As I see it with the cyclical nature of Earth's climate, as shown by the graphs, the real question is whether mankind's activities will jack it up. There's some mechanism that would seem to cause global temperatures to drop back down and life goes on. Do/will our actions hinder or disable this natural mechanism? Is this period of warming unusually accelerated by a significant margin, presumably by human action, and is that likely to make a difference? I don't know; I haven't looked into the matter very deeply as of yet.
The problem I see is that the issue isn't just scientific anymore. It's left the fairly objective scientific realm and entered the unfathomably backwards political realm. If climate change weren't used as an excuse to expand government power beyond subsidizing clean energy and R&D for it, or if the recommendation were to rely more heavily on nuclear energy, it's fair to say that a lot of its critics would put up a much lesser fight or drop it altogether. Instead the EPA is given sweeping, abuseable, power which limited government types have every reason to fear, hate, and resist.

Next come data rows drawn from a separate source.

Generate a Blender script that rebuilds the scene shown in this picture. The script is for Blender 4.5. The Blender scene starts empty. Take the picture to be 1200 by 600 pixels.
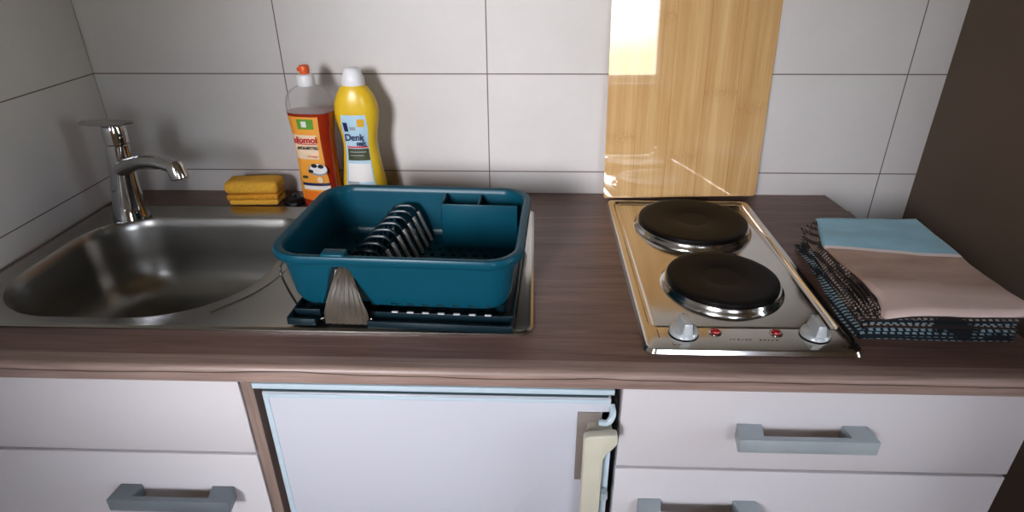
import bpy, bmesh, math, random
from mathutils import Vector, Matrix, noise
random.seed(7)
H = 0.90                      # worktop height above the floor
COL = bpy.context.scene.collection
PI = math.pi

# ------------------------------------------------------------------ materials
def srgb(r, g, b):
    f = lambda c: c/12.92 if c <= .04045 else ((c+.055)/1.055)**2.4
    return (f(r/255), f(g/255), f(b/255), 1)

def new_mat(name):
    m = bpy.data.materials.new(name); m.use_nodes = True
    nt = m.node_tree; nt.nodes.clear()
    out = nt.nodes.new('ShaderNodeOutputMaterial')
    b = nt.nodes.new('ShaderNodeBsdfPrincipled')
    nt.links.new(b.outputs[0], out.inputs[0])
    return m, nt, b

class G:
    """small node-graph helper"""
    def __init__(s, nt): s.nt = nt
    def n(s, t, **kw):
        x = s.nt.nodes.new(t)
        for k, v in kw.items(): setattr(x, k, v)
        return x
    def put(s, sock, v):
        if isinstance(v, bpy.types.NodeSocket): s.nt.links.new(v, sock)
        else: sock.default_value = v
    def math(s, op, a, b=0.0, c=0.0, clamp=False):
        x = s.n('ShaderNodeMath', operation=op); x.use_clamp = clamp
        s.put(x.inputs[0], a); s.put(x.inputs[1], b); s.put(x.inputs[2], c)
        return x.outputs[0]
    def xyz(s, kind='Object'):
        t = s.n('ShaderNodeTexCoord'); q = s.n('ShaderNodeSeparateXYZ')
        s.nt.links.new(t.outputs[kind], q.inputs[0])
        return q.outputs[0], q.outputs[1], q.outputs[2], t.outputs[kind]
    def mapped(s, scale, kind='Object', loc=(0, 0, 0), rot=(0, 0, 0)):
        t = s.n('ShaderNodeTexCoord'); m = s.n('ShaderNodeMapping')
        s.nt.links.new(t.outputs[kind], m.inputs[0])
        m.inputs['Scale'].default_value = scale; m.inputs['Location'].default_value = loc
        m.inputs['Rotation'].default_value = rot
        return m.outputs[0]
    def noise(s, vec, scale=5, detail=4, rough=.5, dist=0.0):
        x = s.n('ShaderNodeTexNoise'); s.put(x.inputs['Vector'], vec)
        x.inputs['Scale'].default_value = scale; x.inputs['Detail'].default_value = detail
        x.inputs['Roughness'].default_value = rough; x.inputs['Distortion'].default_value = dist
        return x.outputs[0]
    def ramp(s, fac, stops):
        x = s.n('ShaderNodeValToRGB'); s.put(x.inputs[0], fac)
        e = x.color_ramp.elements
        while len(e) < len(stops): e.new(.5)
        for el, (p, c) in zip(e, stops): el.position = p; el.color = c
        return x.outputs[0]
    def mix(s, fac, a, b, mode='MIX'):
        x = s.n('ShaderNodeMix', data_type='RGBA', blend_type=mode)
        s.put(x.inputs[0], fac); s.put(x.inputs[6], a); s.put(x.inputs[7], b)
        return x.outputs[2]
    def bump(s, h, strength=.2, dist=.001):
        x = s.n('ShaderNodeBump'); x.inputs['Strength'].default_value = strength
        x.inputs['Distance'].default_value = dist; s.put(x.inputs['Height'], h)
        return x.outputs[0]

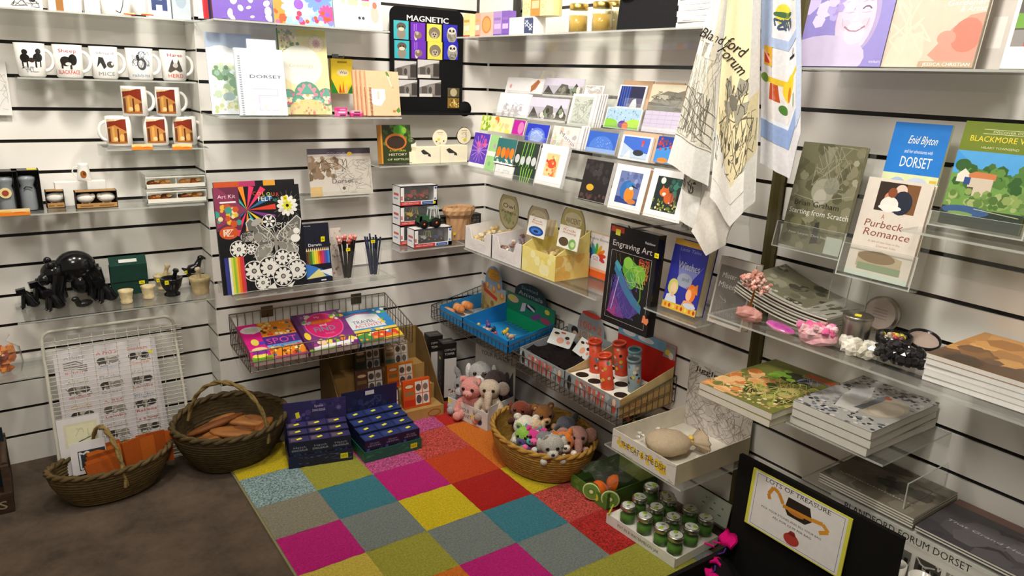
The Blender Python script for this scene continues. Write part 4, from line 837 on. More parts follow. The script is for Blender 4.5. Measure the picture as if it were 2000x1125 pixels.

As far as those national academies go, I hate to pull an ad hominem, but don't you think that the
national institutes have some vested interest in the existence of climate change and all the panic around it given that it means more funding for them to try to fix it and the expansion of
national power.? I'm not saying they're wrong; I'm not saying you're wrong; I'm just saying that the self interest of these people is worth considering. The map you've brought up isn't actually addressing what beachbum's talking about (I think). I believe he's talking about the survey discussed
here. I won't pretend that that's unbiased either, but it's always worth digging deeper into matters as controversial and hard fought as these.